Solving a differential equation using Picard's iteration method

[stripes]

Homework Statement

Use Picard's iteration method to solve the initial value problem y' = t + y, y(0) = 0. Determine \phi_{n}(t) for an arbitrary value of n, and take the limit as n goes to infinity. Of course, you know the series for e^t, so you will recognize the limit function \phi_{n}(t).

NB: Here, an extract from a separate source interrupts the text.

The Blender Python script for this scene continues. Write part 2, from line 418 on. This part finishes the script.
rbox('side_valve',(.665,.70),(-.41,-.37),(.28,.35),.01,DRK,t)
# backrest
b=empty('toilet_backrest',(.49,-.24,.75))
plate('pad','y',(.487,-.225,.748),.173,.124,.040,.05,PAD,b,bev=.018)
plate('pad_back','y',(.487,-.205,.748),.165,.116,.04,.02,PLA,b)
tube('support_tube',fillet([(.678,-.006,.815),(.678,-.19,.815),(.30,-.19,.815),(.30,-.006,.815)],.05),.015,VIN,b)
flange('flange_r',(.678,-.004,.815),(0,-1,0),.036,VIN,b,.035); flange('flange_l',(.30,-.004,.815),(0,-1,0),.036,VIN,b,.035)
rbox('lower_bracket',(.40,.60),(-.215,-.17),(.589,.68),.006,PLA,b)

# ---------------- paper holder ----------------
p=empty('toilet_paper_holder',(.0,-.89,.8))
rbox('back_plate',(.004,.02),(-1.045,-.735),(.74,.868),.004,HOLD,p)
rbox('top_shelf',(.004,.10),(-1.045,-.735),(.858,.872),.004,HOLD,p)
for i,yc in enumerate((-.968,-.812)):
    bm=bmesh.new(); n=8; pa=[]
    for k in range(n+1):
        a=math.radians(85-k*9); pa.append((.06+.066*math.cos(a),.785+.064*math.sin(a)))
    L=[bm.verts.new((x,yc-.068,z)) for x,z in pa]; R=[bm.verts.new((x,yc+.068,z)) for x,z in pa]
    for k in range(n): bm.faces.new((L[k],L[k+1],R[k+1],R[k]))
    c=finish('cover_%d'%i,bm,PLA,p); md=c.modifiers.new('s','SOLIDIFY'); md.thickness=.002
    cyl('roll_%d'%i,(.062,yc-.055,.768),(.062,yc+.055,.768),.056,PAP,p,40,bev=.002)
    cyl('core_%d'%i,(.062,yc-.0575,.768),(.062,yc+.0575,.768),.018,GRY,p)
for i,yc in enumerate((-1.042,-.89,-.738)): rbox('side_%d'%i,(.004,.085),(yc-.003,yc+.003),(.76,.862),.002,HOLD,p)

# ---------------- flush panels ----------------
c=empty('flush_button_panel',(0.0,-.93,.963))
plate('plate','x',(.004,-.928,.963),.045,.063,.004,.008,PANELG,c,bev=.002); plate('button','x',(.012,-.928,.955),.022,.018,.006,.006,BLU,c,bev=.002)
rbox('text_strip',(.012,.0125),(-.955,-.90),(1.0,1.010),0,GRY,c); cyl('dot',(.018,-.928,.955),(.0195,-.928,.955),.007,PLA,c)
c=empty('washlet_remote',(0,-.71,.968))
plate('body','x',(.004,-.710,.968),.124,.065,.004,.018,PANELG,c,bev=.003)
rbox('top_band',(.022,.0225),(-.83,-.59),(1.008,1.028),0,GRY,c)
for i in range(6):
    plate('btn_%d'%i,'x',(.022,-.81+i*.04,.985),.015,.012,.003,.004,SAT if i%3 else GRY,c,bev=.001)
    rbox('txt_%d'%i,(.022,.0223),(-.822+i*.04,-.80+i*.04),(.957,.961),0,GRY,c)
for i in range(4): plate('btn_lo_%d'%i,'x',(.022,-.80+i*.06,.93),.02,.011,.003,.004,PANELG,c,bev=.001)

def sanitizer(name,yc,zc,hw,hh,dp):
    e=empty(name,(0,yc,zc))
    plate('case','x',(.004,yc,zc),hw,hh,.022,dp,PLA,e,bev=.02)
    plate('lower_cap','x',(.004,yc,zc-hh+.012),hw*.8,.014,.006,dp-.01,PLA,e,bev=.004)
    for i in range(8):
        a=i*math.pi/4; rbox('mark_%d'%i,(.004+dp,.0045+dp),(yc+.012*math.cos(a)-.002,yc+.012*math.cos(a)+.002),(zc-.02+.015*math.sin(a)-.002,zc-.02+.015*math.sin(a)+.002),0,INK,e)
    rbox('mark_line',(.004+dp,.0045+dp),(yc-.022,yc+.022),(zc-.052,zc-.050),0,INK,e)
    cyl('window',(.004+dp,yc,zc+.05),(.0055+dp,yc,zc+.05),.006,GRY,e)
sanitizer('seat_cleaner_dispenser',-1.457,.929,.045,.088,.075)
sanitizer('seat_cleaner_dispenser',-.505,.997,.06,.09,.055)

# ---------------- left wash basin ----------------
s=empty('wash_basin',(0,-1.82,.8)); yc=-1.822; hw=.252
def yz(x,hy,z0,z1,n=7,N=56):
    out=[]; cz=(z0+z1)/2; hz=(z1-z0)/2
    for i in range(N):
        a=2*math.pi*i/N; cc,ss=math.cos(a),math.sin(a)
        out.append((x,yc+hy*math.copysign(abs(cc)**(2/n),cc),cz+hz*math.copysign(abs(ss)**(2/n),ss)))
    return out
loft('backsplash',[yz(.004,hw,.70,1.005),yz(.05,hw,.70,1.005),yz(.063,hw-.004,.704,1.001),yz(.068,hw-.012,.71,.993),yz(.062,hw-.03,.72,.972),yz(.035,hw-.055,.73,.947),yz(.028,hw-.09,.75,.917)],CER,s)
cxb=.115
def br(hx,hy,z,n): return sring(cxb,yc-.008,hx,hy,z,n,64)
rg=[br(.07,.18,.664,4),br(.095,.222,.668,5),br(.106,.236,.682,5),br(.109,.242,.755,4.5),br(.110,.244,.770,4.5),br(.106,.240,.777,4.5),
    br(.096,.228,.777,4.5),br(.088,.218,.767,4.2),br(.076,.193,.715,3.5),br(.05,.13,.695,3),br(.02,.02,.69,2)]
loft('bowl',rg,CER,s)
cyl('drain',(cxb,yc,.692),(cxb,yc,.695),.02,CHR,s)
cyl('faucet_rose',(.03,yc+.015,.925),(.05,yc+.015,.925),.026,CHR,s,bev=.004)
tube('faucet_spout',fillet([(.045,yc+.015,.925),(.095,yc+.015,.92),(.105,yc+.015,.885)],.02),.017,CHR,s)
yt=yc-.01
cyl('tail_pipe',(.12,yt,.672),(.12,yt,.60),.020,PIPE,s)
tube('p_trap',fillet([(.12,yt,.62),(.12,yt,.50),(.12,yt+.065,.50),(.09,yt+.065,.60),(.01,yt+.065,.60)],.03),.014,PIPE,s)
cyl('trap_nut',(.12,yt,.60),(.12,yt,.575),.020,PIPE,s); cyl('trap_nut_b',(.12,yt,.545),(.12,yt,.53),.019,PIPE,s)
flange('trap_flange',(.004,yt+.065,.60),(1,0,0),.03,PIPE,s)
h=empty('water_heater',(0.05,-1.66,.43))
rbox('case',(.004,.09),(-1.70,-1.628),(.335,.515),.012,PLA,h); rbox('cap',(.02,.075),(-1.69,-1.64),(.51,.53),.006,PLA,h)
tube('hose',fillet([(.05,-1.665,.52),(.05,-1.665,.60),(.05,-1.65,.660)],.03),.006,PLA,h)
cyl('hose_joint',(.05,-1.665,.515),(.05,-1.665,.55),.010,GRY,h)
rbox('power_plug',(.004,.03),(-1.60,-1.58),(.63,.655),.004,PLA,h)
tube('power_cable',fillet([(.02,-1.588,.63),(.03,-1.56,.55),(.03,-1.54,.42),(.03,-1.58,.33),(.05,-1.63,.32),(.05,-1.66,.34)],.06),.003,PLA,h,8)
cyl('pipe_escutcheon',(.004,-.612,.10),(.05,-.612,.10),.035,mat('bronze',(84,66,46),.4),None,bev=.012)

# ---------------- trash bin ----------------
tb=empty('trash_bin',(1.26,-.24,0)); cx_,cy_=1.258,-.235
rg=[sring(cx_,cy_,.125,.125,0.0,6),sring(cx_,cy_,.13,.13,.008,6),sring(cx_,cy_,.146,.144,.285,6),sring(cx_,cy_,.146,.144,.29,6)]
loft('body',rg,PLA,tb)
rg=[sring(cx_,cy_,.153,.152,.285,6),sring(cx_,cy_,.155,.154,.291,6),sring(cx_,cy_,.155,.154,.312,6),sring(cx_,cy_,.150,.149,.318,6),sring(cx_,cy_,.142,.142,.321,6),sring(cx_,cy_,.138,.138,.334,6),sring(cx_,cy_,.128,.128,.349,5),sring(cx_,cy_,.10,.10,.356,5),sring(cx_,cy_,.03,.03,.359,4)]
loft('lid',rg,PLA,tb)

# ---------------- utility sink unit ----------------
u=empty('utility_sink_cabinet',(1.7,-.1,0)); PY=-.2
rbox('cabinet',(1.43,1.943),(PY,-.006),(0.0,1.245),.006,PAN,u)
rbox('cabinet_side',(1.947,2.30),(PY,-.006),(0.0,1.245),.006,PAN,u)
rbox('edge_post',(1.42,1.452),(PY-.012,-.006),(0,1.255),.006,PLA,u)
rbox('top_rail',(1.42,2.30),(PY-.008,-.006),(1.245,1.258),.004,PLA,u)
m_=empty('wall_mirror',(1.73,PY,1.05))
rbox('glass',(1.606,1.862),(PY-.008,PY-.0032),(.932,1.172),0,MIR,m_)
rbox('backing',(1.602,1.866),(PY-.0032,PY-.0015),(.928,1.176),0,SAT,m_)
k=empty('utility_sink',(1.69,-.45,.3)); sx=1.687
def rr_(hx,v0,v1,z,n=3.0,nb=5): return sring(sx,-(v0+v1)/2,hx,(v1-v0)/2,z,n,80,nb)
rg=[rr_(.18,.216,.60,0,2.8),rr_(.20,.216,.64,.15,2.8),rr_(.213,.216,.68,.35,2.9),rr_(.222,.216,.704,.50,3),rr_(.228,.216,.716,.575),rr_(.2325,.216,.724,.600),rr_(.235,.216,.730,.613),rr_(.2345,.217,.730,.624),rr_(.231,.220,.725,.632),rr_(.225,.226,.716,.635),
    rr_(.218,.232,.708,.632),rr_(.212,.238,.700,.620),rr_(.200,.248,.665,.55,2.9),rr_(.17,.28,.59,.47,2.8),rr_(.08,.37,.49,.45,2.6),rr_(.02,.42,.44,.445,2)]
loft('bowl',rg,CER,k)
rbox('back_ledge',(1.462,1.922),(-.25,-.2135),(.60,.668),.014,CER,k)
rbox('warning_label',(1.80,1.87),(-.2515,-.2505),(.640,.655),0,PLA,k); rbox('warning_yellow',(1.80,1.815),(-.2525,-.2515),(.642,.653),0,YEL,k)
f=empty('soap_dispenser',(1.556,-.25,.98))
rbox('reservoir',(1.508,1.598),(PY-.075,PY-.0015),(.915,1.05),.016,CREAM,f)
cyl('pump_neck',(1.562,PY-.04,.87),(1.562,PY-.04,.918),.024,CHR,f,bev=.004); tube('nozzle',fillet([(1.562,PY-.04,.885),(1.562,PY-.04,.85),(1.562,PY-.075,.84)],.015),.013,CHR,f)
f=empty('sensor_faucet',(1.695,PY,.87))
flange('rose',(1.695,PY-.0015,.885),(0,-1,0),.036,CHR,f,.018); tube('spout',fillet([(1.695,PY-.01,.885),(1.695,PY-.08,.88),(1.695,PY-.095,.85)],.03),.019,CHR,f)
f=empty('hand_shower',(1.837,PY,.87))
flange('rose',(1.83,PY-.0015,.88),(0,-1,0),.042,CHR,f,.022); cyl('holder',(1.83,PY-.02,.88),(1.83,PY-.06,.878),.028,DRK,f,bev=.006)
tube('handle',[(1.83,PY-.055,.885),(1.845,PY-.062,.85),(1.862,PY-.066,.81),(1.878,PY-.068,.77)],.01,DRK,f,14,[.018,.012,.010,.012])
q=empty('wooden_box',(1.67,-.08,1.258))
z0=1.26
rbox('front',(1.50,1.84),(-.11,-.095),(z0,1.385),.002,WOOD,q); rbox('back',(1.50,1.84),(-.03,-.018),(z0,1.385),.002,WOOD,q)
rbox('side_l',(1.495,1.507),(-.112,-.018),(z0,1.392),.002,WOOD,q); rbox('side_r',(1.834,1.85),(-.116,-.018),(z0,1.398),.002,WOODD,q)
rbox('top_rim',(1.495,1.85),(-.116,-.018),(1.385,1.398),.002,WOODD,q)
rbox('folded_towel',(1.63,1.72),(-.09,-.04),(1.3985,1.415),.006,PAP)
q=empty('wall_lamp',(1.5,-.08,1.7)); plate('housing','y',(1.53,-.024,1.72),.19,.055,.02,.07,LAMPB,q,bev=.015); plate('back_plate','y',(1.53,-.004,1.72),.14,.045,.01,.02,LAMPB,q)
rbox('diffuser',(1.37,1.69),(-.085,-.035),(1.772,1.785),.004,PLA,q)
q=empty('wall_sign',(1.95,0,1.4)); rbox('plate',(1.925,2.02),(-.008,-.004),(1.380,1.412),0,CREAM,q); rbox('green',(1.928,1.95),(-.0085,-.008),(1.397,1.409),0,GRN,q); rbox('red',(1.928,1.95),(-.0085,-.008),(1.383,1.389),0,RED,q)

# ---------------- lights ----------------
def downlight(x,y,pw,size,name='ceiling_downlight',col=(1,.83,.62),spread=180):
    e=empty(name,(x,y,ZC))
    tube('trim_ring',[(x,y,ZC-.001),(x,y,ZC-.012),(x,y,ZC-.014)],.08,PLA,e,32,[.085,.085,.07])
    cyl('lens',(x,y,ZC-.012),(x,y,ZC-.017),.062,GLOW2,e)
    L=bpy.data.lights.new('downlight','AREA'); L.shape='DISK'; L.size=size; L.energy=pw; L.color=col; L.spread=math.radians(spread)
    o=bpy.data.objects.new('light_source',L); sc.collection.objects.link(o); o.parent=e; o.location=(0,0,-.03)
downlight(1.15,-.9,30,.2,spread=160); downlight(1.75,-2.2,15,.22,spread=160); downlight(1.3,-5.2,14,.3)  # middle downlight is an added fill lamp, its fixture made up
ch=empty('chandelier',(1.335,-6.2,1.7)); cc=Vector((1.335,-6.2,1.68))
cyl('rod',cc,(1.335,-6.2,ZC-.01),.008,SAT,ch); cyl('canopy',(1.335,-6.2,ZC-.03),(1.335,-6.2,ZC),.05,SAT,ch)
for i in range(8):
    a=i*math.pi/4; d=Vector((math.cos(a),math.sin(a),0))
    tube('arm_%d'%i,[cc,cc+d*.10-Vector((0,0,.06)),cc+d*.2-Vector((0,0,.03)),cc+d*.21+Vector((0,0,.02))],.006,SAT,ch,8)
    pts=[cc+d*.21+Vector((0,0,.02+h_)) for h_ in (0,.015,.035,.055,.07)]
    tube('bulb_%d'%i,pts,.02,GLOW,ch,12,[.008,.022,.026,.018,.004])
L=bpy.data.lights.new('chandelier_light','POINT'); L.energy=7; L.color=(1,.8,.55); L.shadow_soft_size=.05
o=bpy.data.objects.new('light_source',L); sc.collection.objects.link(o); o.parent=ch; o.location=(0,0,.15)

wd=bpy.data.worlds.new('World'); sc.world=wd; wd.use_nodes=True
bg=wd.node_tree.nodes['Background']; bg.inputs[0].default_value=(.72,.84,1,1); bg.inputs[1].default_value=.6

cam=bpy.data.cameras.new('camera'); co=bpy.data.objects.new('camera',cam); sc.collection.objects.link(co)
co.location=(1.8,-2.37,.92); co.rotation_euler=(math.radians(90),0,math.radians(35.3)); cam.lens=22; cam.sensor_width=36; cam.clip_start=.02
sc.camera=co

Also evaluate \phi_{3}(t) at t=0, 0.1, and 0.2.

Homework Equations

none

The Attempt at a Solution

I set up the problem by letting \phi_{n+1}(t) = \int^{0}_{t}f(s, \phi_{n}(s))ds

What I get is \phi_{0}(t) = 0, \phi_{1}(t) = \frac{t^{2}}{2}, \phi_{2}(t) = \frac{t^{2}}{2} + \frac{t^{3}}{6}, \phi_{3}(t) = \frac{t^{2}}{2} + \frac{t^{3}}{6} + \frac{t^{4}}{24}. So clearly,

\phi_{n}(t) = \frac{t^{2}}{2!} + \frac{t^{3}}{3!} + \frac{t^{4}}{4!} + ... + \frac{t^{n}}{n!} = e^{t} - e -1.

But I know that the differential equation y' = t + y has the unique solution y = \frac{-te^{-t} - e^{-t} +1}{e^{-t}}:

Rewrite the de as follows:
y' + (-1)y = t
\mu(t) = e^{\int(-1)dt} = e^{-t}
e^{-t}y' + e^{-t}(-1)y = e^{-t}t
\frac{d}{dt}[ye^{-t}] = e^{-t}t
ye^{-t} = -te^{-t} + \int e^{-t} = -te^{-t} - e^{-t}
y =\frac{-te^{-t} - e^{-t} + C}{e^{-t}}

And we can solve for C easily...but i'll save you that and tell you C = 1 (I think)

These two are not equal...

I'm really confused...as for the evaluation part, I can do that once I've solved the DE.

 

[kai_sikorski]

Series for e^t is
e^t =1+t+\frac{t^2}{2}+\frac{t^3}{6}+\frac{t^4}{24}+...
So your series is
e^t - 1 - t

Thats the same thing as your second solution.

 

[stripes]

So y = \frac{-te^{-t} - e^{-t} +1}{e^{-t}} = e^{t} - e -1?

 

[kai_sikorski]

So y = \frac{-te^{-t} - e^{-t} +1}{e^{-t}} = e^{t} - e -1?

No, where do you keep getting this -e from?

y = \frac{-te^{-t} - e^{-t} +1}{e^{-t}} = e^{t} - t -1

 

[stripes]

Right. I kept thinking e^1. But it's t^1. Thank you.